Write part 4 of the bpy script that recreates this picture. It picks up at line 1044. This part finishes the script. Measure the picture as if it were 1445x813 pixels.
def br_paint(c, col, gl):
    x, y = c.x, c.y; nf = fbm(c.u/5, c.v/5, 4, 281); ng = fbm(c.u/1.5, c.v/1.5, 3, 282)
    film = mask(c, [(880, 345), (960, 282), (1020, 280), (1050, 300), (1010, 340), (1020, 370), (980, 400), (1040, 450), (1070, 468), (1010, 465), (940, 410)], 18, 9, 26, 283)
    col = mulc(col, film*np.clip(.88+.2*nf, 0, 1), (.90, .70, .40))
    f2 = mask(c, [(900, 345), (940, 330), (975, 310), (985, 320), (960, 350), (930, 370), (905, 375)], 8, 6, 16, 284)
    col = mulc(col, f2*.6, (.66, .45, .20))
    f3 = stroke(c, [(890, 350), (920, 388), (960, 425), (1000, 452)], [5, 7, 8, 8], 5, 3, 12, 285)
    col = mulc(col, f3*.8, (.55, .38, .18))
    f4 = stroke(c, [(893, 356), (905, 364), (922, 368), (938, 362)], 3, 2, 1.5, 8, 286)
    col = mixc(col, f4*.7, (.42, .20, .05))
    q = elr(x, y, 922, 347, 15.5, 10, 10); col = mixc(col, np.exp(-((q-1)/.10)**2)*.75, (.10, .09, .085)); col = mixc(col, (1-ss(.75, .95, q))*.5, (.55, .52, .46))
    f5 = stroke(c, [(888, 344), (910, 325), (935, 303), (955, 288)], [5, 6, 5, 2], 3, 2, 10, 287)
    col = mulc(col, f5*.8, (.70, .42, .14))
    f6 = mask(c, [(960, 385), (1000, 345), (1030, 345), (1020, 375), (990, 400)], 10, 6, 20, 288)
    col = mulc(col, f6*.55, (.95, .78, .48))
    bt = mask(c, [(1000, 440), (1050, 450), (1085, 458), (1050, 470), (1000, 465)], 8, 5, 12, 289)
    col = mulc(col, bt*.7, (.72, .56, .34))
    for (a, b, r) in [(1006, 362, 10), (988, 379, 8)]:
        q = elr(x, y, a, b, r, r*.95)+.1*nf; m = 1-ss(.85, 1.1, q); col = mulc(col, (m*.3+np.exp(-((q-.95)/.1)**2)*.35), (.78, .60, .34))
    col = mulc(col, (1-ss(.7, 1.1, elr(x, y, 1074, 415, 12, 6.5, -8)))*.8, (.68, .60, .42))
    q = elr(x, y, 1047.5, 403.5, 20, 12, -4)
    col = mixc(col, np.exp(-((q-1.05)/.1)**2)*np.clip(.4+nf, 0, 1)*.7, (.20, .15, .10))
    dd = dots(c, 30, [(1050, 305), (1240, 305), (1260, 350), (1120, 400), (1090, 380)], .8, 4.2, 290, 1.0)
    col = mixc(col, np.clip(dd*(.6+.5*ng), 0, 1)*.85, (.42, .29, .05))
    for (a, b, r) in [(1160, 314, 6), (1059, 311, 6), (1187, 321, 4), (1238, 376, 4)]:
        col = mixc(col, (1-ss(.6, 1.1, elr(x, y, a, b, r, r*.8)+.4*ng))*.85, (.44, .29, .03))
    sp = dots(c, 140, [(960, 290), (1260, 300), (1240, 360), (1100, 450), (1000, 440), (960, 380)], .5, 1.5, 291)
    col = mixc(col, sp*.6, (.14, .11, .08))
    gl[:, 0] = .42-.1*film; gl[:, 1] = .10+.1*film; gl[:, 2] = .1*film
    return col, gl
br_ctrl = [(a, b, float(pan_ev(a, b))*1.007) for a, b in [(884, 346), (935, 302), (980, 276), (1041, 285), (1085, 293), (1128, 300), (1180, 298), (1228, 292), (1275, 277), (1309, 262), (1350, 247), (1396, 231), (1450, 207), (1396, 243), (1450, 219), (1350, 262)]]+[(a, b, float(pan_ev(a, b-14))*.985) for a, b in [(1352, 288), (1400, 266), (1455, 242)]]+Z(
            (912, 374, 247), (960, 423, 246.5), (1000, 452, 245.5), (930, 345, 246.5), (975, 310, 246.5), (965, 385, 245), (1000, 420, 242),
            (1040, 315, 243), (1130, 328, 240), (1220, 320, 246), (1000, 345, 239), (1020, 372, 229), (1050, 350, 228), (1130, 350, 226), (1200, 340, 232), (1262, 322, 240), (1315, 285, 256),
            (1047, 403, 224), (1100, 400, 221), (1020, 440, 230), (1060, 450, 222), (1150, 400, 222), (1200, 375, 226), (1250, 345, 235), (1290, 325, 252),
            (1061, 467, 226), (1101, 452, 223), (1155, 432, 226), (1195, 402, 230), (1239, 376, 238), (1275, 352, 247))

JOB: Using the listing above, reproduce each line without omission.

ANSWER TO THIS EXERCISE:
Write part 4 of the bpy script that recreates this picture. It picks up at line 1044. This part finishes the script. Measure the picture as if it were 1445x813 pixels.
def br_paint(c, col, gl):
    x, y = c.x, c.y; nf = fbm(c.u/5, c.v/5, 4, 281); ng = fbm(c.u/1.5, c.v/1.5, 3, 282)
    film = mask(c, [(880, 345), (960, 282), (1020, 280), (1050, 300), (1010, 340), (1020, 370), (980, 400), (1040, 450), (1070, 468), (1010, 465), (940, 410)], 18, 9, 26, 283)
    col = mulc(col, film*np.clip(.88+.2*nf, 0, 1), (.90, .70, .40))
    f2 = mask(c, [(900, 345), (940, 330), (975, 310), (985, 320), (960, 350), (930, 370), (905, 375)], 8, 6, 16, 284)
    col = mulc(col, f2*.6, (.66, .45, .20))
    f3 = stroke(c, [(890, 350), (920, 388), (960, 425), (1000, 452)], [5, 7, 8, 8], 5, 3, 12, 285)
    col = mulc(col, f3*.8, (.55, .38, .18))
    f4 = stroke(c, [(893, 356), (905, 364), (922, 368), (938, 362)], 3, 2, 1.5, 8, 286)
    col = mixc(col, f4*.7, (.42, .20, .05))
    q = elr(x, y, 922, 347, 15.5, 10, 10); col = mixc(col, np.exp(-((q-1)/.10)**2)*.75, (.10, .09, .085)); col = mixc(col, (1-ss(.75, .95, q))*.5, (.55, .52, .46))
    f5 = stroke(c, [(888, 344), (910, 325), (935, 303), (955, 288)], [5, 6, 5, 2], 3, 2, 10, 287)
    col = mulc(col, f5*.8, (.70, .42, .14))
    f6 = mask(c, [(960, 385), (1000, 345), (1030, 345), (1020, 375), (990, 400)], 10, 6, 20, 288)
    col = mulc(col, f6*.55, (.95, .78, .48))
    bt = mask(c, [(1000, 440), (1050, 450), (1085, 458), (1050, 470), (1000, 465)], 8, 5, 12, 289)
    col = mulc(col, bt*.7, (.72, .56, .34))
    for (a, b, r) in [(1006, 362, 10), (988, 379, 8)]:
        q = elr(x, y, a, b, r, r*.95)+.1*nf; m = 1-ss(.85, 1.1, q); col = mulc(col, (m*.3+np.exp(-((q-.95)/.1)**2)*.35), (.78, .60, .34))
    col = mulc(col, (1-ss(.7, 1.1, elr(x, y, 1074, 415, 12, 6.5, -8)))*.8, (.68, .60, .42))
    q = elr(x, y, 1047.5, 403.5, 20, 12, -4)
    col = mixc(col, np.exp(-((q-1.05)/.1)**2)*np.clip(.4+nf, 0, 1)*.7, (.20, .15, .10))
    dd = dots(c, 30, [(1050, 305), (1240, 305), (1260, 350), (1120, 400), (1090, 380)], .8, 4.2, 290, 1.0)
    col = mixc(col, np.clip(dd*(.6+.5*ng), 0, 1)*.85, (.42, .29, .05))
    for (a, b, r) in [(1160, 314, 6), (1059, 311, 6), (1187, 321, 4), (1238, 376, 4)]:
        col = mixc(col, (1-ss(.6, 1.1, elr(x, y, a, b, r, r*.8)+.4*ng))*.85, (.44, .29, .03))
    sp = dots(c, 140, [(960, 290), (1260, 300), (1240, 360), (1100, 450), (1000, 440), (960, 380)], .5, 1.5, 291)
    col = mixc(col, sp*.6, (.14, .11, .08))
    gl[:, 0] = .42-.1*film; gl[:, 1] = .10+.1*film; gl[:, 2] = .1*film
    return col, gl
br_ctrl = [(a, b, float(pan_ev(a, b))*1.007) for a, b in [(884, 346), (935, 302), (980, 276), (1041, 285), (1085, 293), (1128, 300), (1180, 298), (1228, 292), (1275, 277), (1309, 262), (1350, 247), (1396, 231), (1450, 207), (1396, 243), (1450, 219), (1350, 262)]]+[(a, b, float(pan_ev(a, b-14))*.985) for a, b in [(1352, 288), (1400, 266), (1455, 242)]]+Z(
            (912, 374, 247), (960, 423, 246.5), (1000, 452, 245.5), (930, 345, 246.5), (975, 310, 246.5), (965, 385, 245), (1000, 420, 242),
            (1040, 315, 243), (1130, 328, 240), (1220, 320, 246), (1000, 345, 239), (1020, 372, 229), (1050, 350, 228), (1130, 350, 226), (1200, 340, 232), (1262, 322, 240), (1315, 285, 256),
            (1047, 403, 224), (1100, 400, 221), (1020, 440, 230), (1060, 450, 222), (1150, 400, 222), (1200, 375, 226), (1250, 345, 235), (1290, 325, 252),
            (1061, 467, 226), (1101, 452, 223), (1155, 432, 226), (1195, 402, 230), (1239, 376, 238), (1275, 352, 247))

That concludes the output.